*What is needed*
Leaving out every picture, retype the lines below from the top through the one that contains "COL = SC.collection".

*Given data*

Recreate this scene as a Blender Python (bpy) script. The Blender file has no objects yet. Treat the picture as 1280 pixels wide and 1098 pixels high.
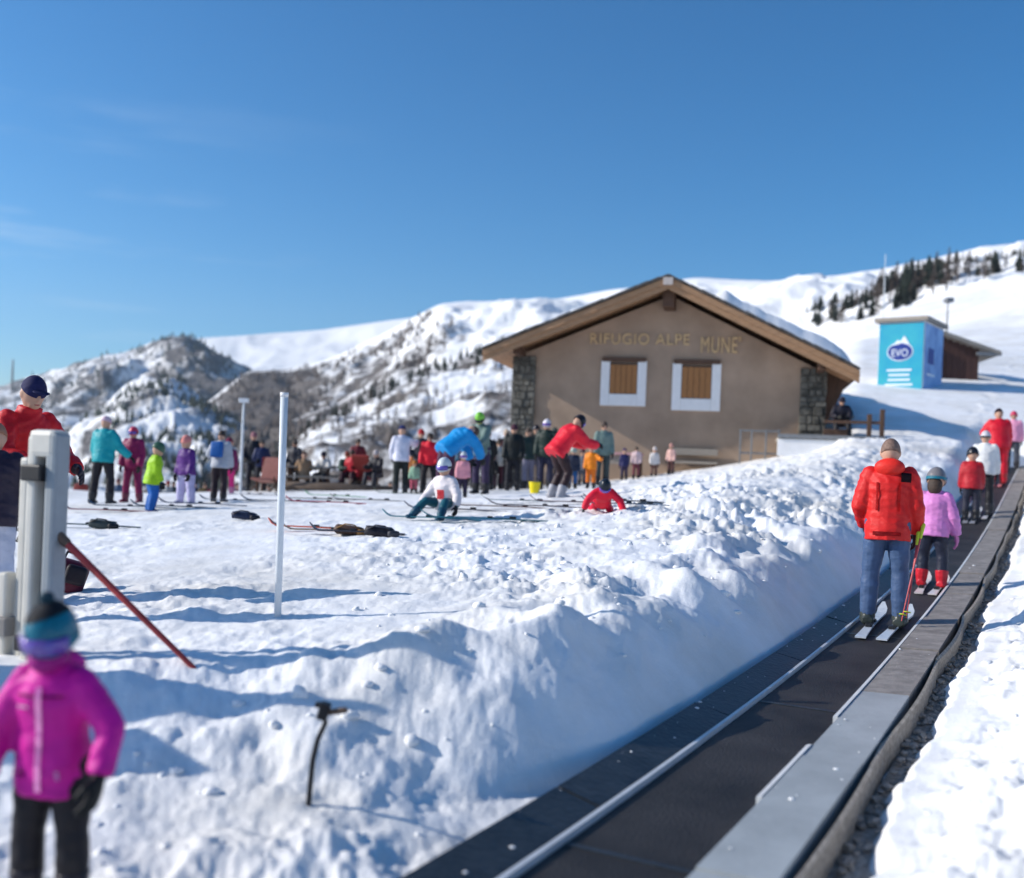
import bpy, bmesh, math, random
import numpy as np
from mathutils import Vector, Matrix

random.seed(7)
R = math.radians
SC = bpy.context.scene
COL = SC.collection

# ------------------------------------------------------------------ camera, sky, sun, exposure
F, ROLL, PX0, PY0, ZC = 1280.0, 0.04, 640.0, 588.0, 1.5
CR, SR = math.cos(ROLL), math.sin(ROLL)
cam = bpy.data.cameras.new('camera')
cam_o = bpy.data.objects.new('camera', cam)
COL.objects.link(cam_o)
SC.camera = cam_o
cam.sensor_fit = 'HORIZONTAL'
cam.sensor_width = 36.0
cam.lens = 36.0 * F / 1280.0
cam.shift_y = (PY0 - 549.0) / 1280.0
cam.clip_start, cam.clip_end = 0.05, 20000
cam_o.matrix_world = Matrix(((CR, -SR, 0, 0), (0, 0, -1, 0), (SR, CR, 0, ZC), (0, 0, 0, 1)))
cam.dof.use_dof = True
cam.dof.focus_distance = 8.5
cam.dof.aperture_fstop = 1.0
cam.dof.aperture_blades = 0

SUN_EL = R(27.5)
world = bpy.data.worlds.new('World')
SC.world = world
world.use_nodes = True
wn, wl = world.node_tree.nodes, world.node_tree.links
bg = wn['Background']
sky = wn.new('ShaderNodeTexSky')
sky.sky_type = 'NISHITA'
sky.sun_disc = False
sky.sun_elevation = SUN_EL
sky.sun_rotation = R(-90)
sky.altitude, sky.air_density, sky.dust_density, sky.ozone_density = 900, 1.0, 1.5, 4.5
hs = wn.new('ShaderNodeHueSaturation')
hs.inputs['Saturation'].default_value = 1.33
hs.inputs['Hue'].default_value = .488
gm = wn.new('ShaderNodeGamma')
gm.inputs['Gamma'].default_value = 1.22
wl.new(hs.outputs[0], gm.inputs['Color'])
wl.new(sky.outputs[0], hs.inputs['Color'])
# faint wisps of high cloud low on the left
tc = wn.new('ShaderNodeTexCoord')
mp = wn.new('ShaderNodeMapping')
mp.inputs['Scale'].default_value = (2.2, 2.2, 17)
mp.inputs['Rotation'].default_value = (0, R(-14), 0)
wl.new(tc.outputs['Generated'], mp.inputs[0])
nz = wn.new('ShaderNodeTexNoise')
nz.inputs['Scale'].default_value = 1.7
nz.inputs['Detail'].default_value = 7
nz.inputs['Roughness'].default_value = .55
wl.new(mp.outputs[0], nz.inputs['Vector'])
rp = wn.new('ShaderNodeValToRGB')
rp.color_ramp.elements[0].position = .51
rp.color_ramp.elements[0].color = (0, 0, 0, 1)
rp.color_ramp.elements[1].position = .86
rp.color_ramp.elements[1].color = (.55, .55, .55, 1)
wl.new(nz.outputs[0], rp.inputs[0])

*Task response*
Recreate this scene as a Blender Python (bpy) script. The Blender file has no objects yet. Treat the picture as 1280 pixels wide and 1098 pixels high.
import bpy, bmesh, math, random
import numpy as np
from mathutils import Vector, Matrix

random.seed(7)
R = math.radians
SC = bpy.context.scene
COL = SC.collection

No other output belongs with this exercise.